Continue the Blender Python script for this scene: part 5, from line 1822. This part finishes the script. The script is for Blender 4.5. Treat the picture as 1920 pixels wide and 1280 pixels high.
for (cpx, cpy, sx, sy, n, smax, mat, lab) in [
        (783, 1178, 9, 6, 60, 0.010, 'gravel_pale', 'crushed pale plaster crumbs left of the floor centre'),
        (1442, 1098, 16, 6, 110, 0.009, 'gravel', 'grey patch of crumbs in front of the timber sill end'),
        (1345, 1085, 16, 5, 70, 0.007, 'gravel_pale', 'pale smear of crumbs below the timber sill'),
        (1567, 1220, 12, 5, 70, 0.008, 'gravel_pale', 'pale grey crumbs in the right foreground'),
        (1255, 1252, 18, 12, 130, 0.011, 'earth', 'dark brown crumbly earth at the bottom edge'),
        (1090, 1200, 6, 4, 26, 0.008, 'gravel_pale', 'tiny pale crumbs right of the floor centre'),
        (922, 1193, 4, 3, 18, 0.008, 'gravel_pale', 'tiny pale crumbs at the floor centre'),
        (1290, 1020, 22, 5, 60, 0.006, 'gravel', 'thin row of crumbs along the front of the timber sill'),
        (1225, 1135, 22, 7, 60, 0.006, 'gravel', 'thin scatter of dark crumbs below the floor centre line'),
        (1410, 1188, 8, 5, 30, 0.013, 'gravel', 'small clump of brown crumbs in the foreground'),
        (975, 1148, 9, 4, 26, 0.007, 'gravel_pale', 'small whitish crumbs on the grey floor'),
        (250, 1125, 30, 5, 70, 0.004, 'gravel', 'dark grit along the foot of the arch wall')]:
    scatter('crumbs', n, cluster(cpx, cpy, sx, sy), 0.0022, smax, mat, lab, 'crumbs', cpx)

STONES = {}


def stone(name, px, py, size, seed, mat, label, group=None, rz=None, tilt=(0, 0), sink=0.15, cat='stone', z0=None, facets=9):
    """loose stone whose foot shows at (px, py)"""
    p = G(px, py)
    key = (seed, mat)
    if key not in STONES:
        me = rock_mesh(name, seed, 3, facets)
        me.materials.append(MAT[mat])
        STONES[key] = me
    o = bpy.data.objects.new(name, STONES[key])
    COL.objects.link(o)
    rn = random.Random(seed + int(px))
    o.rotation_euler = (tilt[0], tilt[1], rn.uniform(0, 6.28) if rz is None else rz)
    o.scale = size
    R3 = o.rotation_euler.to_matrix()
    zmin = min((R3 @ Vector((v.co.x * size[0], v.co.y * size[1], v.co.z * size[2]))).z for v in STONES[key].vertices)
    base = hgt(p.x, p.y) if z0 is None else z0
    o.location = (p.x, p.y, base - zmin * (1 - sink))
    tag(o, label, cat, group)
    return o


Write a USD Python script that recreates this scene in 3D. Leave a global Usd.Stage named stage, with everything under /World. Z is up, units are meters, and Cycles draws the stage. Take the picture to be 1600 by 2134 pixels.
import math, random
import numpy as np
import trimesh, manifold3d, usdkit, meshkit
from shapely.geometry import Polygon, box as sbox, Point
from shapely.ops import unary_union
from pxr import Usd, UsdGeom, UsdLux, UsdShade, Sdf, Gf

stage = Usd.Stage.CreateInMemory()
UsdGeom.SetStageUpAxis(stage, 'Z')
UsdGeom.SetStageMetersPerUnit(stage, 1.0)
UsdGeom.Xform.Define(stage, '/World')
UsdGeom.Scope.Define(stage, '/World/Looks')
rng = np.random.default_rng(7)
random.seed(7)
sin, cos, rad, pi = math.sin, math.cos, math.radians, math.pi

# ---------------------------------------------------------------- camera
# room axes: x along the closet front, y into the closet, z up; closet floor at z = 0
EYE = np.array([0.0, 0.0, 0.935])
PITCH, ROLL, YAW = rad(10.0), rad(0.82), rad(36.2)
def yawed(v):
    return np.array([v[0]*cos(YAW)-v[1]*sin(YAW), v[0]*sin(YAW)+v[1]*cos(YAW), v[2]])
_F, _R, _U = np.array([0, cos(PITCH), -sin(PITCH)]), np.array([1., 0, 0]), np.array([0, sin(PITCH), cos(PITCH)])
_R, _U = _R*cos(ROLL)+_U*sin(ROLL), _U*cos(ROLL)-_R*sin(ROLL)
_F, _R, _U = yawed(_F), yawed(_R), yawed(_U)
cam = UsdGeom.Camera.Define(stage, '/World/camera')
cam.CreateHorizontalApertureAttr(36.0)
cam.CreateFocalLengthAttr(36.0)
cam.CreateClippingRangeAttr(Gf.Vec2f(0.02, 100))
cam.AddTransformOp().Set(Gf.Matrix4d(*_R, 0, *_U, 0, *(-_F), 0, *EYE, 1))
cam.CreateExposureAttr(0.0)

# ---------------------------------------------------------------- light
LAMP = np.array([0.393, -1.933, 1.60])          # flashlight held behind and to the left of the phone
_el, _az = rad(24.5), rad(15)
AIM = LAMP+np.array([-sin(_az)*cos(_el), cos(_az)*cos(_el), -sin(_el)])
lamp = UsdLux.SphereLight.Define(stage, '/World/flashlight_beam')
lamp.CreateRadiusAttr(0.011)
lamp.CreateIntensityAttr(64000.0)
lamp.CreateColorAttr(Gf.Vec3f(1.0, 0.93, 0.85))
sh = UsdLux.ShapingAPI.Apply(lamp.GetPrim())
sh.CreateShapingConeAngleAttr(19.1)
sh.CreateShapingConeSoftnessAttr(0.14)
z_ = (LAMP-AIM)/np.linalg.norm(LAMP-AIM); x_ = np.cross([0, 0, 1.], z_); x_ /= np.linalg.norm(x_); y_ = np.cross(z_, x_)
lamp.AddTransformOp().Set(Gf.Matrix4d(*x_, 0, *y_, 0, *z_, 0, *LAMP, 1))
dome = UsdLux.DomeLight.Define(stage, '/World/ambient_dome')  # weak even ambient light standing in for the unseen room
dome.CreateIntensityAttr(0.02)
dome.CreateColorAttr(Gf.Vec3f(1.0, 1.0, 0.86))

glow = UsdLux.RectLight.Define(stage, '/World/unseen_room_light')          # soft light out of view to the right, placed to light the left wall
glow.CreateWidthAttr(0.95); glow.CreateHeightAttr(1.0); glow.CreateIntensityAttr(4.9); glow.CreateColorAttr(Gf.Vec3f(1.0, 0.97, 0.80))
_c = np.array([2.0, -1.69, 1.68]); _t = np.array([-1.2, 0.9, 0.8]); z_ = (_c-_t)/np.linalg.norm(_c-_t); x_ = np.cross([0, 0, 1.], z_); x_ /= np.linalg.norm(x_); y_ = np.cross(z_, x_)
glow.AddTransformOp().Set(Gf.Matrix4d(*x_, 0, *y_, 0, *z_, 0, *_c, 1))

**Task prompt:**
Repeat exactly, and only, the lines from the one containing "Write a USD" through the one containing "sin, cos, rad, pi", both included.

**Solution:**
Write a USD Python script that recreates this scene in 3D. Leave a global Usd.Stage named stage, with everything under /World. Z is up, units are meters, and Cycles draws the stage. Take the picture to be 1600 by 2134 pixels.
import math, random
import numpy as np
import trimesh, manifold3d, usdkit, meshkit
from shapely.geometry import Polygon, box as sbox, Point
from shapely.ops import unary_union
from pxr import Usd, UsdGeom, UsdLux, UsdShade, Sdf, Gf

stage = Usd.Stage.CreateInMemory()
UsdGeom.SetStageUpAxis(stage, 'Z')
UsdGeom.SetStageMetersPerUnit(stage, 1.0)
UsdGeom.Xform.Define(stage, '/World')
UsdGeom.Scope.Define(stage, '/World/Looks')
rng = np.random.default_rng(7)
random.seed(7)
sin, cos, rad, pi = math.sin, math.cos, math.radians, math.pi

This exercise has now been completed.